Au plan politique, c’est correct et logique de représenter tous les dialectes. Mais il faudra aussi prévoir des émissions où seront utilisés plusieurs dialectes en même temps, en insistant sur ce qui est commun. A la Chaîne II de la Radio nationale, cette expérience existe à travers l’émission hebdomadaire animée par Zira. Ces émissions de télévision doivent aussi être conseillées par des spécialistes de la communication pour en faire une véritable tribune de standardisation.

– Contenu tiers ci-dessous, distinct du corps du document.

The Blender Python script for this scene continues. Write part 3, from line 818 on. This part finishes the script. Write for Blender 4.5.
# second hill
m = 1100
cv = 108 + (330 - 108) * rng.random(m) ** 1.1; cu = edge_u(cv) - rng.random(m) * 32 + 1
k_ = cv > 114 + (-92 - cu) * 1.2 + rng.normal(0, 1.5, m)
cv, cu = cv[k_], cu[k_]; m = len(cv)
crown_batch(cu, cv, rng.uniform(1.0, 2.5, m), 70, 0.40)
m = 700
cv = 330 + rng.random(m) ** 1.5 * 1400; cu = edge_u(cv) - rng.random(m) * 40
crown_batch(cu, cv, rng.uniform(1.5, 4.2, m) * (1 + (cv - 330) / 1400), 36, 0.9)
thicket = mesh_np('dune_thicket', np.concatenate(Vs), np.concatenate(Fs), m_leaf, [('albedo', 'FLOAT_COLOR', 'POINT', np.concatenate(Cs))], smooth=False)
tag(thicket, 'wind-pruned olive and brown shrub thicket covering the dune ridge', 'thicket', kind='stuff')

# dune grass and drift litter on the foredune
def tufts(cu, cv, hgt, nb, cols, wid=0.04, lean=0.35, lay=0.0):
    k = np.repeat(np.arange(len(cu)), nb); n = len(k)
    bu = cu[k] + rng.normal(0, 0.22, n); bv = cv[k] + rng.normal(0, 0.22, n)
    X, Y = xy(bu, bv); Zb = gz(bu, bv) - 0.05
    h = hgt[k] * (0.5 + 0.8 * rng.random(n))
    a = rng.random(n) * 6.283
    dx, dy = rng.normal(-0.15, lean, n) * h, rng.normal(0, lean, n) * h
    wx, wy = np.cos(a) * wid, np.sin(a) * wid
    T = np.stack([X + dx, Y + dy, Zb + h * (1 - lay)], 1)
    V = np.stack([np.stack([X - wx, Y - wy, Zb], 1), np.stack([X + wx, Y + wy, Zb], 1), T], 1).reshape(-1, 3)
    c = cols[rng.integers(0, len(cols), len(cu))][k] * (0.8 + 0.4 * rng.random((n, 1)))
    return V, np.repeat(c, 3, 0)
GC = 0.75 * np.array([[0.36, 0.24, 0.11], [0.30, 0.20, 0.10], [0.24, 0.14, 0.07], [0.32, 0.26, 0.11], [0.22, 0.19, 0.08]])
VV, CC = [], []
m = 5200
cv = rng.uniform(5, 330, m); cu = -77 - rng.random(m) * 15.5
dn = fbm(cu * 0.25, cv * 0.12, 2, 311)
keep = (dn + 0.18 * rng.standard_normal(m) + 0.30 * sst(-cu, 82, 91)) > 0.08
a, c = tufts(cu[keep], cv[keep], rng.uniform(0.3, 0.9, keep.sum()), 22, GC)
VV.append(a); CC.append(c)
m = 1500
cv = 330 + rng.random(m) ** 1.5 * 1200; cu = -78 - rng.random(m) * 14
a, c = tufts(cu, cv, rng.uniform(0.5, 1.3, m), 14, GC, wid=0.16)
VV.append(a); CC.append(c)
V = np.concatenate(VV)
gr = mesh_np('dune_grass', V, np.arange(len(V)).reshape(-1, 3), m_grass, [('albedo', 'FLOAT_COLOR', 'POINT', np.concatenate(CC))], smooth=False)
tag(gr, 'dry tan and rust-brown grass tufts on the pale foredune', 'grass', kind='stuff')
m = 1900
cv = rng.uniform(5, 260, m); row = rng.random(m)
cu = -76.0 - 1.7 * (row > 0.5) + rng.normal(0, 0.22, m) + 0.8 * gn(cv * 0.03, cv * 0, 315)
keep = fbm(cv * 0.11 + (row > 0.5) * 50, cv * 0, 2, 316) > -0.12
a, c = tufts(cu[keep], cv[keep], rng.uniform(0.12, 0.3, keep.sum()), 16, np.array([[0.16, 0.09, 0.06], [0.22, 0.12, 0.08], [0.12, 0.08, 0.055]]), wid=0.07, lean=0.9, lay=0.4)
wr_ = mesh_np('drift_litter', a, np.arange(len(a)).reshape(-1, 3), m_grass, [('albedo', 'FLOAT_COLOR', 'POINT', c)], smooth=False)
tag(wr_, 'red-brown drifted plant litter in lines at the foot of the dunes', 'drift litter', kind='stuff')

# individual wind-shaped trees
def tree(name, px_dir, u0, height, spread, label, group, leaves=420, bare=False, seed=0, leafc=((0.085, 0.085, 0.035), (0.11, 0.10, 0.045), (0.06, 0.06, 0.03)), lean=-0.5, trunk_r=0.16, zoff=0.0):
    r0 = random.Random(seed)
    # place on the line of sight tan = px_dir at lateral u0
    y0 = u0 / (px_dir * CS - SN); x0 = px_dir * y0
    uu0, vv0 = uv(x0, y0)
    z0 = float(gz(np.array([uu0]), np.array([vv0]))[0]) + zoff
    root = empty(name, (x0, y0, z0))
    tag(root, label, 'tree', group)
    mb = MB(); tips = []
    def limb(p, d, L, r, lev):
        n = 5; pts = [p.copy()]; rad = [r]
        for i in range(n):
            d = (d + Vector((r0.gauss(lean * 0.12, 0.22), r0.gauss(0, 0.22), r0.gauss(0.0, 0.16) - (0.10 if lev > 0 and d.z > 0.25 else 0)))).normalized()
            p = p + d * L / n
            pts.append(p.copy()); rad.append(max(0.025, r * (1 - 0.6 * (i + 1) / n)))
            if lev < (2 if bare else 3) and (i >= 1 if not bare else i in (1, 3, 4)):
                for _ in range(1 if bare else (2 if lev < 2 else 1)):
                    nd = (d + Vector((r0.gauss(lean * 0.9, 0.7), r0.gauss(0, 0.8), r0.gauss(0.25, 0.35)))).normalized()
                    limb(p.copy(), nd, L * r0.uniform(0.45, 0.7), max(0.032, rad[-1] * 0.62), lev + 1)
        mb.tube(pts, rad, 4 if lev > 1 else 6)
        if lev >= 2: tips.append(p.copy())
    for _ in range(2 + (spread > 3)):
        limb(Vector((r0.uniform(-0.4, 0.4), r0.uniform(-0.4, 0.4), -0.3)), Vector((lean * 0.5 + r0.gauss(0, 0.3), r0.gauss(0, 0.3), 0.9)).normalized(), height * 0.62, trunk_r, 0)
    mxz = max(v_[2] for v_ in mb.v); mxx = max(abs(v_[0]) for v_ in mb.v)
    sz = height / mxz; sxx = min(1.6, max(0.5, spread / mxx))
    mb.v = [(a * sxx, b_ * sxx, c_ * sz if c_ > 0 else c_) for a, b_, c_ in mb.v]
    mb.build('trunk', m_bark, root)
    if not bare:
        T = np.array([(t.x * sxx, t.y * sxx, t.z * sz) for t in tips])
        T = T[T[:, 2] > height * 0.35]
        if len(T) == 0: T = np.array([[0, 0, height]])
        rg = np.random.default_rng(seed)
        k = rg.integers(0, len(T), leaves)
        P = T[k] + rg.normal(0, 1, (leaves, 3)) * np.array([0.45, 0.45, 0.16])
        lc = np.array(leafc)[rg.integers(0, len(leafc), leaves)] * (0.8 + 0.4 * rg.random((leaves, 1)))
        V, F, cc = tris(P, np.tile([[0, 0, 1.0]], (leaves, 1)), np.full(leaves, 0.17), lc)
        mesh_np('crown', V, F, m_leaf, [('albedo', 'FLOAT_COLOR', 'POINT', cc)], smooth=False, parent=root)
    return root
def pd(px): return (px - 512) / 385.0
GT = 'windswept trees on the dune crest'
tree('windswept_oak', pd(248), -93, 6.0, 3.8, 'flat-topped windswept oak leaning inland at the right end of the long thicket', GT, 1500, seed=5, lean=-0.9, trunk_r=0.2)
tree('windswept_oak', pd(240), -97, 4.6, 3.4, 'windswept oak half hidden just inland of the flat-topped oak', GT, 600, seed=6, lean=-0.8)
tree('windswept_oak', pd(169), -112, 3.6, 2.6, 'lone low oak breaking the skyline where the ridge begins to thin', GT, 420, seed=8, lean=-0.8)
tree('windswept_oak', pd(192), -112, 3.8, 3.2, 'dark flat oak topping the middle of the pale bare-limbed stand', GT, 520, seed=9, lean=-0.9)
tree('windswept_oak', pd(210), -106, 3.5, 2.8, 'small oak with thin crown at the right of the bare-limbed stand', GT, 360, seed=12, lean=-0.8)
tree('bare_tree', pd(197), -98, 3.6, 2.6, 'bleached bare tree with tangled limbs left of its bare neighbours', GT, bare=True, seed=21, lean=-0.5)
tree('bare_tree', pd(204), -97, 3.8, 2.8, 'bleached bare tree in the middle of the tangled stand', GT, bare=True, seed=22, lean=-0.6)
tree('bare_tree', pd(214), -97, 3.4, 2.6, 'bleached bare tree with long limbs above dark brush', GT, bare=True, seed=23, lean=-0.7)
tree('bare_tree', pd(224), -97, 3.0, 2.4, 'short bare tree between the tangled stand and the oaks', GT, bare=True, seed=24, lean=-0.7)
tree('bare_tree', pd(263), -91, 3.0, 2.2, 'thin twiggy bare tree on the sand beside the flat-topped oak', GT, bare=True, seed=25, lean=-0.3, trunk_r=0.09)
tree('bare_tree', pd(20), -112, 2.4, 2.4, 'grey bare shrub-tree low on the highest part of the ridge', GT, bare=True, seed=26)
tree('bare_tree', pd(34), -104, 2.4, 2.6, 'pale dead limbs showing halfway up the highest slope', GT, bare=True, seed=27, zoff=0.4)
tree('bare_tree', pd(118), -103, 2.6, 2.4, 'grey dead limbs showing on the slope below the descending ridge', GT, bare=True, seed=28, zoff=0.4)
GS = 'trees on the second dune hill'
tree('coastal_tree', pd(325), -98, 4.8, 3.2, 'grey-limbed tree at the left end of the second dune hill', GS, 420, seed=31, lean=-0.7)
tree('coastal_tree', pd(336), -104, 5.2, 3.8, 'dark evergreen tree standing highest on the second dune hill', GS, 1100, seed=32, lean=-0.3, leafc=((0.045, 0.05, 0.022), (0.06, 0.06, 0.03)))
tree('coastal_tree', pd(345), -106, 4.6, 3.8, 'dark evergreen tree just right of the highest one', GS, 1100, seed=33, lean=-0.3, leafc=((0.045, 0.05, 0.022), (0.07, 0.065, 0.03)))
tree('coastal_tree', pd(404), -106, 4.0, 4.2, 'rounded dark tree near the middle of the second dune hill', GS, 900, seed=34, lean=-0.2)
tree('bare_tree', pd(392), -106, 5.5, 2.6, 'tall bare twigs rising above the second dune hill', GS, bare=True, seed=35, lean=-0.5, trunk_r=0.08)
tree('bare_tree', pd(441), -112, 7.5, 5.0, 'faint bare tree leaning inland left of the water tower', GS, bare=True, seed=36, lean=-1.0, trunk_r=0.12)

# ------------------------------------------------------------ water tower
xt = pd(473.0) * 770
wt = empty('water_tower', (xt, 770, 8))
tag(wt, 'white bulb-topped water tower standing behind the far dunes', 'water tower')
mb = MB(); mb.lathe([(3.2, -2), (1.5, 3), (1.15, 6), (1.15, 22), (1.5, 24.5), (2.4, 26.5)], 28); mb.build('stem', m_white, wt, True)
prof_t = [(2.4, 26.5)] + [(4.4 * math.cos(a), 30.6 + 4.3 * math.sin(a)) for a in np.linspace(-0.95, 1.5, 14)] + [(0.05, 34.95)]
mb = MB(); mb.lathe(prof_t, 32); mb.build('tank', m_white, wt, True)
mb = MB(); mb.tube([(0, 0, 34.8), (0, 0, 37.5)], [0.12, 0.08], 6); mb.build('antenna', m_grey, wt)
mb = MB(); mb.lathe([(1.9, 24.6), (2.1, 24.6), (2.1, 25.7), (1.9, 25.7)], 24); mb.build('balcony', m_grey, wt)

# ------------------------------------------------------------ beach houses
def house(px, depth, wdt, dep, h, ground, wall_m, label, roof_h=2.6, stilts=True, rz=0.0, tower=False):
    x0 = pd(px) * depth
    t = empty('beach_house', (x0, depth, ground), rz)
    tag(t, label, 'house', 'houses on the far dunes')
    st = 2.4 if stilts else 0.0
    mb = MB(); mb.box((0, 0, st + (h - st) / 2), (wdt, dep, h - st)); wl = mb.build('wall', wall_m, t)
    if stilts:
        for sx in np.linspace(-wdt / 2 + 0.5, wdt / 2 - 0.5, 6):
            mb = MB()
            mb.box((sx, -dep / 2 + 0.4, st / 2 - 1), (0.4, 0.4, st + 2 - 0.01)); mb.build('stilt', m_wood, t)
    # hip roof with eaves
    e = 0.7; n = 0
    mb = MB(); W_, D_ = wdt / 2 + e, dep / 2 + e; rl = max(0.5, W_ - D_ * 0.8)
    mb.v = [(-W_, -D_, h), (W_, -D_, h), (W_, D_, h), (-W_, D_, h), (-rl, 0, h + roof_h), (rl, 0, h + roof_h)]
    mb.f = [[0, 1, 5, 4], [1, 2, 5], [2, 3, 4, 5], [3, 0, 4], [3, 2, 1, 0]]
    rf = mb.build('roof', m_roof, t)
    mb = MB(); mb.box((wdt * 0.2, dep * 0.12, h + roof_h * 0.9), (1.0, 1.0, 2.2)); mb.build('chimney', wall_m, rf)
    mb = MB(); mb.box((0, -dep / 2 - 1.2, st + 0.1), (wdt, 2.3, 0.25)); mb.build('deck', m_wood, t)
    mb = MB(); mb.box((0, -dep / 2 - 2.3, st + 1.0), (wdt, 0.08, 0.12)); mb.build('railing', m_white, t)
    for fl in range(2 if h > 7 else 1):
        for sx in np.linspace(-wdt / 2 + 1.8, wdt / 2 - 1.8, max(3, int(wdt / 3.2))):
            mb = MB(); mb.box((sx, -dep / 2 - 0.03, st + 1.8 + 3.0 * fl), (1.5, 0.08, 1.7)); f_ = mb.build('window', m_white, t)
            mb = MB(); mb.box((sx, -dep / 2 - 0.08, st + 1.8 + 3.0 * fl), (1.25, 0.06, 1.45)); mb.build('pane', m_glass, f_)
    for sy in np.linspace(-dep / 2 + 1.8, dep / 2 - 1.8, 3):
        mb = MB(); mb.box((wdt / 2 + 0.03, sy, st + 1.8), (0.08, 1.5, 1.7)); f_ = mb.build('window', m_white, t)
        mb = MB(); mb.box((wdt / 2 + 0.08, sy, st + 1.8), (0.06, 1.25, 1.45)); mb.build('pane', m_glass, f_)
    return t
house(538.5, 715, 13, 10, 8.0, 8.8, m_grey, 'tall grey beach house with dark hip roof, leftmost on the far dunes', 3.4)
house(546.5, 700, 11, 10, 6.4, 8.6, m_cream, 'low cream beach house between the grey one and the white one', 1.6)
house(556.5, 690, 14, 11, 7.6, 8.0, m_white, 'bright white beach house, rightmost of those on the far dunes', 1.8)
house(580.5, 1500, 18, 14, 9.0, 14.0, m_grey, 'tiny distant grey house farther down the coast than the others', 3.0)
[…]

Les variations phonétiques et sémantiques doivent aussi être traduites entre le chaoui, le kabyle, le chenoui, le mozabite, le targui...

Une dernière question : le nombre de berbérophones a sans doute diminué de manière considérable ce dernier siècle. Avez-vous des informations à ce sujet ?

Effectivement. Une enquête réalisée en 1900 par Edouard Doutté et Felix Gautier, ayant pour intitulé Dispersion de la langue berbère en Algérie, est édifiante à ce sujet. Par exemple, à l’époque, Blida était berbérophone à 100%, les ksour oranais étaient berbérophones en grande partie. Le même constat a été fait dans plusieurs autres wilayas du pays. Il faut rappeler que l’Unesco a classé le berbère parmi les langues menacées de disparition. Par exemple, en Mauritanie, le berbère a presque disparu. Il y a cinquante ans, le sud de la Mauritanie était en grande partie berbérophone. La berbérophonie connaît un vrai dynamisme, d’abord en Algérie avec 30% de berbérophones ainsi qu’au Maroc.